As mentioned in the previous section, the system works well under laboratory conditions, and it is now necessary to develop a more convenient design solution for the driver. This system solution must have the property of self-calibrating according to the driver using the vehicle. The main purpose of such a system is to avoid accidents caused by drowsiness, when the ADAS is on or off. In order to be able to develop and implement such tools in the construction of the vehicle, legislation should be drawn up to encourage the use of such an equipment, even if it would only be used for professional drivers who usually drive for long periods of time. This would be an intermediate solution between the classic vehicle and the high-level autonomous vehicle (level 4 or 5 according with SAE standard). A brief analysis of the papers [43,44] shows that the systems needed to create an autonomous bus or an autonomous vehicle are extremely complex and numerous, involving technologies that still need to be validated before they can be said to be safe, but above all before they can take full control of the vehicle without the driver having to intervene in any way (this type of autonomy corresponds to the highest level of SAE classification, level 5).
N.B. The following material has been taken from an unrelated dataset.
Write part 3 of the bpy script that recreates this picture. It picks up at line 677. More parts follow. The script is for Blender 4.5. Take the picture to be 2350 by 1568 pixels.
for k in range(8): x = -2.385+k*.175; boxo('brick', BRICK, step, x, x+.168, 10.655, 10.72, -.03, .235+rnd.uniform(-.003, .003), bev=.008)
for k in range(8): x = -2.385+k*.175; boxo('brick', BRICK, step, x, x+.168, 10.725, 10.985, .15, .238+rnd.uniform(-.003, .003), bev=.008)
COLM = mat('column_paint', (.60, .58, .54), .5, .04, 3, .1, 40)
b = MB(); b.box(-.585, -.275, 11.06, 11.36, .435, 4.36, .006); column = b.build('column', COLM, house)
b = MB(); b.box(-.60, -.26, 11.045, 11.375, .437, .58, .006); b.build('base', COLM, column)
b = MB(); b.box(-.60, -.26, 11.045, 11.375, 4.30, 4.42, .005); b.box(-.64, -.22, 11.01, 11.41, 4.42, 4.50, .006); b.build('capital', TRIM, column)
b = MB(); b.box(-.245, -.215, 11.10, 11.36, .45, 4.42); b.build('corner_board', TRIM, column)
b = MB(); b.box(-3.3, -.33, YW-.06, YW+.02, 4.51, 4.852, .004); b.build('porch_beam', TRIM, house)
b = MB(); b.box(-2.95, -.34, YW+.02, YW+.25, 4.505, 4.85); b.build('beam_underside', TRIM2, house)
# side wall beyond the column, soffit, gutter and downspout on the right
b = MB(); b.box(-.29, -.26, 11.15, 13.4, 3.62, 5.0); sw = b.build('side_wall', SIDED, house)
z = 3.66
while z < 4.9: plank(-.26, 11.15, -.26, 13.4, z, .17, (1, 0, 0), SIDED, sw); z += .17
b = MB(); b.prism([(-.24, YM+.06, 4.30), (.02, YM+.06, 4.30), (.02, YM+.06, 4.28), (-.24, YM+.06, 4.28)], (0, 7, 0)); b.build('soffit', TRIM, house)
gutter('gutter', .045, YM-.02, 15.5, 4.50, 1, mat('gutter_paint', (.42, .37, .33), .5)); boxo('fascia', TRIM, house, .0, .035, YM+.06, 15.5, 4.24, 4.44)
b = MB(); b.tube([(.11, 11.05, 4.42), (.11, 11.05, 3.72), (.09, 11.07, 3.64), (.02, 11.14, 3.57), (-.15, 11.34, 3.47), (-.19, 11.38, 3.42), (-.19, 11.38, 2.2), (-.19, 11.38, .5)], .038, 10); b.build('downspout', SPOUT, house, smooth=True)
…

To reduce the numbers of accidents due to the drowsy state of the driver and also to encourage this technology, the European Commission for Transport (European Parliament) elaborated a legislative framework for this problem. It gave the following regulation for the car manufacturers: ‘starting with 6 July 2022, all new model of vehicles should be equipped with a system for driver detection system, and starting with 7 July 2024, all new cars should have such a system’ [4,45].

In conclusion, until autonomous vehicles reach a stage of maturity, the driver monitoring and warning option, combined with other prevention/warning systems, would be a beneficial solution in terms of reducing the number of accidents with or without victims. The same is desired with the development of autonomous driving technology. Moreover, it is hoped that (autonomous) vehicles can be used by all people (including people with disabilities) to avoid traffic jams, etc. However, for all these stages, it is necessary to adapt the legislative framework in addition to developing the technology.